Worst automotive skills shortage in 20 plus years

The Institute of the Motor Industry is right to highlight the urgency for improved funding for skills training in the automotive sector. The IMI have been calling for the Government to inject funding specifically into electric vehicle technical roles for several years now. Having recently carried out analysis of 2022 automotive vacancies, the IMI have revealed that skills shortages are at their highest level for 20 years across the whole sector – at more than 23,000 technicians short. Consequently, the IMI are now refreshing their plea to the government but are now extending their request for support right across the automotive sector.



Here at ELV Training we fully support the need to focus on EV technologies to ensure that we have people with the right skillsets to be able to safely work on these vehicles. However, ELV Training also believe that equal importance needs to be given to ensuring resources are available to manage current outgoing vehicle technologies. "After all, the vehicles of today still need to be safely managed, dismantled and recycled" says ELV Training Founder Mark Jones. "A nuclear power station has to be safely decommissioned at the end of its serviceable life and it will be no different for the diesel and petrol based vehicles that we be retired over the next decade. We have to be careful not to focus all our efforts on ensuring we have technicians for the future and not forget that we need technicians now, to be able to meet the challenges of today.
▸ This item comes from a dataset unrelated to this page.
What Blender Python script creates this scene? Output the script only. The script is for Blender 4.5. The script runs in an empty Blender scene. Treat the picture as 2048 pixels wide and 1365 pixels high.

Challenges that include the maintenance and decommissioning of the vehicles on today's road. "


Skill shortages across the sector demonstrate that the Government needs to apply funding across traditional and newer technologies


Mark Jones says, "EVs currently only equate for 4% of the all vehicles on UK roads and there is a real risk that we forget that to ensure we can keep pace with the Government's decarbonation plans over the next 13 years, we have the skills and resources available. Decommissioning may not be as attractive as training for a new technology but its is still a necessity and needs to be managed safely for the sake of the planet. Having experienced first hand the challenges of the sector myself, I can say with conviction, that there was already long-standing legacy-driven recruitment challenges associated with vehicle dismantling and more specifically, the ELV operative role - a sector that was struggling to retain operatives and technicians, losing out to competing higher paying jobs with the sector or to similarly technical roles within the wider automotive sector.

This costly cycle of recruit, train and lose was supported traditionally by European workers who now have sadly, because of Brexit, returned to Europe leaving a skills hole in the vehicle dismantling industry. The problem was further exacerbated by the government's announcement to ban carbon based vehicles by 2030. Like many other industries, Brexit has left significant worker shortages within the metal recycling industry and vehicle dismantling sector, and therefore its imperative that the Government offers funding that addresses automotive skills shortages beyond EV."